The chief also plans to reallocate patrol resources.

Currently, he said a third of the force is on duty from 3 to 7 a.m. with a light call volume.

“It just doesn’t align mathematically to have that much of our personnel working in that short period of time where we know our call volume just doesn’t support it,” said Scirotto.

In order to accomplish that goal, Scirotto plans to return to the system of having officers work four, 10-hour days with three shifts.

Those shifts will operate from 7:30 a.m. to 5:30 p.m., 5 p.m. to 3 a.m., and 10 p.m. to 8 a.m.

On the overnight shift from 10 p.m. to 8 a.m., he plans to eliminate the zone approach.

A reduced number of officers known as night turn will cover calls across the entire city.

They want to be restricted by zones.

The remaining officers will be moved to cover shifts with higher call volumes.

“From about 12 in the afternoon to midnight shows that’s our busiest time and that’s where the majority of our personnel will sit next year,” said Scirotto.

The Chief has also decided to eliminate the burglary squad.

That responsibility will be handled by detectives at the individual zones.

The Chief is also planning to cut the number of full-time SWAT positions from six to three.

SWAT is made up of 54 part-time members from throughout the Pittsburgh Police Bureau.

That decision drew sharp criticism from some officers who said that each full-timer SWAT operator is responsible for critical tactical and operational functions of SWAT.

Earle: Is there a concern that unit will suffer because of these cuts?

Scirotto: I’m not concerned at all.

Scirotto told Earle he’s confident that the remaining three full-time SWAT officers can handle the additional duties.

“My belief is we can reallocate those to impact the organization in a better place and that the three remaining are very are beyond capable of achieving that mission,” said Scirotto.

Scirotto also plans to hire 12 community service aides who will handle lower-priority calls that don’t require an officer, such as parking complaints.

“They’ll look similar to us.
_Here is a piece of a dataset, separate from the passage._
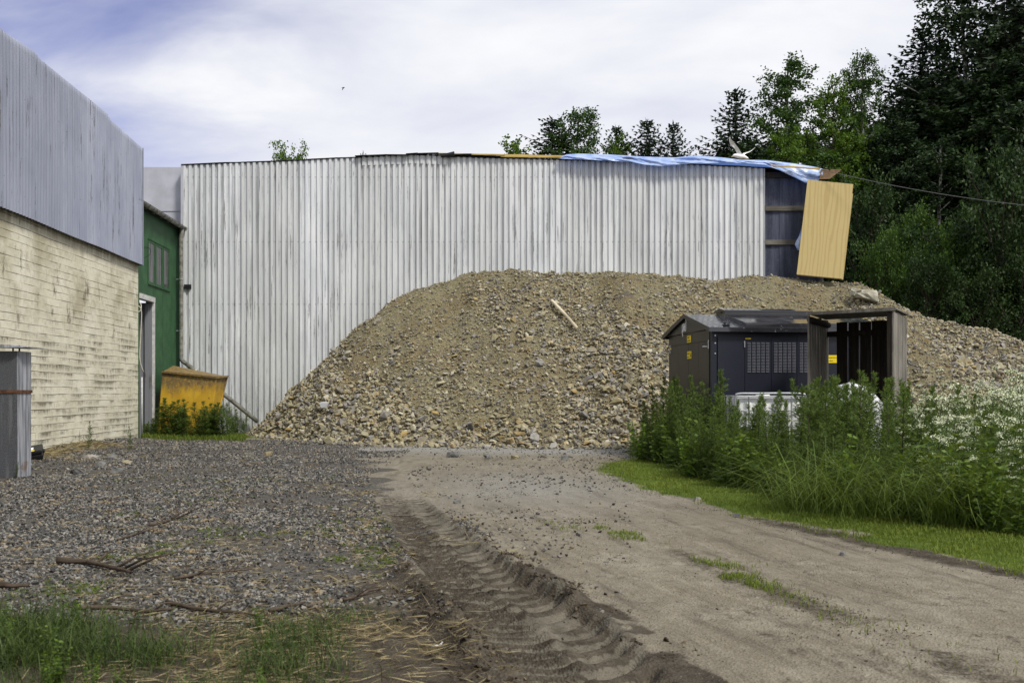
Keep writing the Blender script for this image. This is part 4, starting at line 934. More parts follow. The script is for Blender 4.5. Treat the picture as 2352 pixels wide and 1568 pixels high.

Maybe a light blue shirt, still have our patches perhaps, but it will clearly identify them as community services aides,” said Scirotto, who indicated he doesn’t want citizens thinking that it’s the police responding when it’s a community service aide.

Scirotto has faced some pushback.

The police officers’ union has filed a grievance over some of the proposed changes, including the creation of the citywide night turn, claiming that they violate the terms of the current contract.

“Whenever you are reorganizing a department, you have to make some difficult decision and in that as long as I don’t believe I’m impacting the safety for our officers or our community, then I’m confident and comfortable with the decisions of paring down certain units to ensure that we are much more prepared elsewhere to handle the daily demands that the city demand and the city requires,” said Scirotto.